Strawberry fruit, sorbet and puree, with basil granita, macadamia nuts and elderflower and clotted cream

Strawberry fruit, sorbet and puree, with basil granita, macadamia nuts, and elderflower and clotted cream
Serves 4


  • 500g strawberries, plus four large berries
  • A large bunch of basil
  • 100g basil dried in an airing cupboard for a couple of days
  • a vanilla pod, split lengthways (leave in the seeds
  • 100g macadamia nuts
  • A small pot of clotted cream
  • 400g sugar
  • A lemon
  • 3g citric acid
  • 300g double cream
  • 50ml elderflower cordial
  • 75g fondant
  • 50g glucose
  • 5g butter


Make a smear of clotted cream on each plate, and put one each of the large strawberries on the plate. Roast the macadamia nuts with a little salt in the oven at 180°C for about ten minutes.

When cool, put these on the plates as well.

To make the puree, put the strawberries, four sprigs of basil, and the split vanilla pod in a casserole dish and put in the oven at 180°C for about 20 minutes, stirring half way through.

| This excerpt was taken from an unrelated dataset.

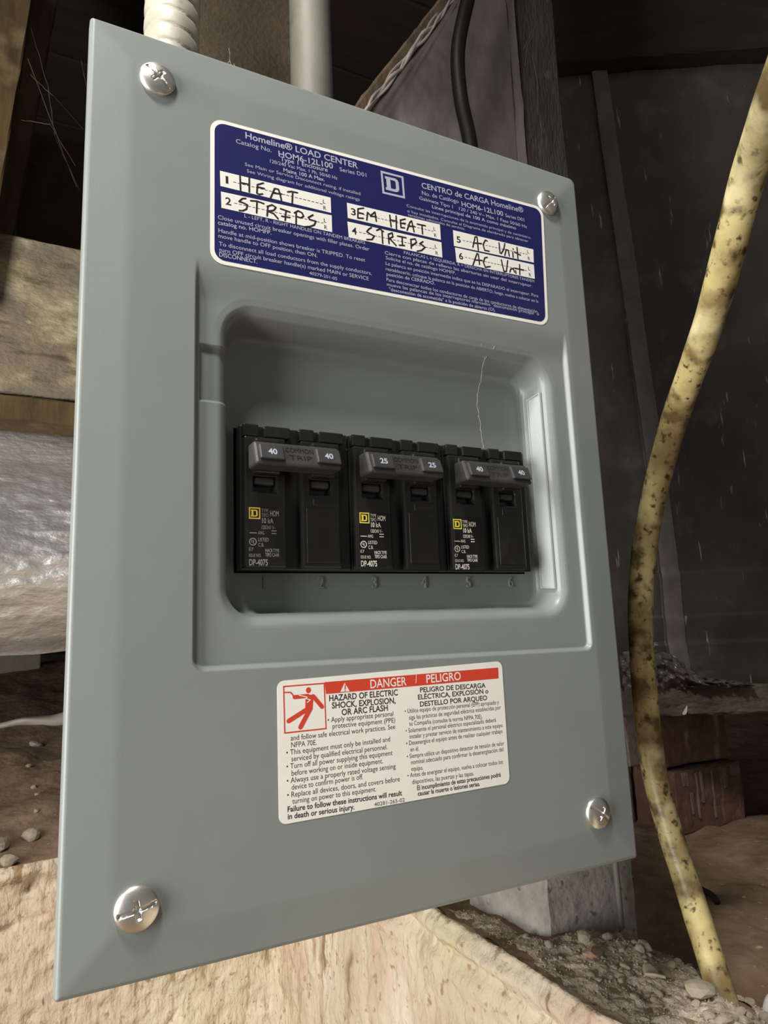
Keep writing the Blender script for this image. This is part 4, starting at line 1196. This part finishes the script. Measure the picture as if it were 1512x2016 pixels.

Allow to cool completely, then add 100g of the sugar.

Blitz in a food processor, and then pass through a fine sieve.

You will need half of the puree to make the sorbet.

Put 150g of sugar in a pan with 300ml water and the juice and zest of one lemon.

Bring to the boil so that the sugar dissolves, and then cool.

Add half of the puree, and then churn in an ice cream maker.

To make the basil granita, blitz the bunch of basil right down.

Now put a litre of water in a pan with 150g sugar and the citric acid, and bring to the boil.

Cool slightly, and then add to the basil, and blitz the whole lot immediately in a food processor.

As soon as you have done that, put the mixture into a shallow container, and put that in a larger container filled with ice and water – you need to cool it rapidly so that you don’t lose the vibrant green colour.

Once it is completely cool, put it in the freezer for eight hours, breaking it up with a fork every couple of hours or so.

Now put a piece of baking parchment over it and put a lid on the container.

For the basil tuiles:

Put the fondant and glucose in a pan with just enough water to cover them.

Heat to 165°C, and then add the butter.

Pour onto a baking mat to cool.

Once it has cooled, blend it together with the dried basil, pass through a sieve, and then sprinkle it through a clean sieve onto another baking mat.

Bake in the oven at 180°C for seven minutes.

Finally, whip the cream into soft peaks, then fold in the elderflower cordial bit by bit until, tasting it until you think it has enough flavour.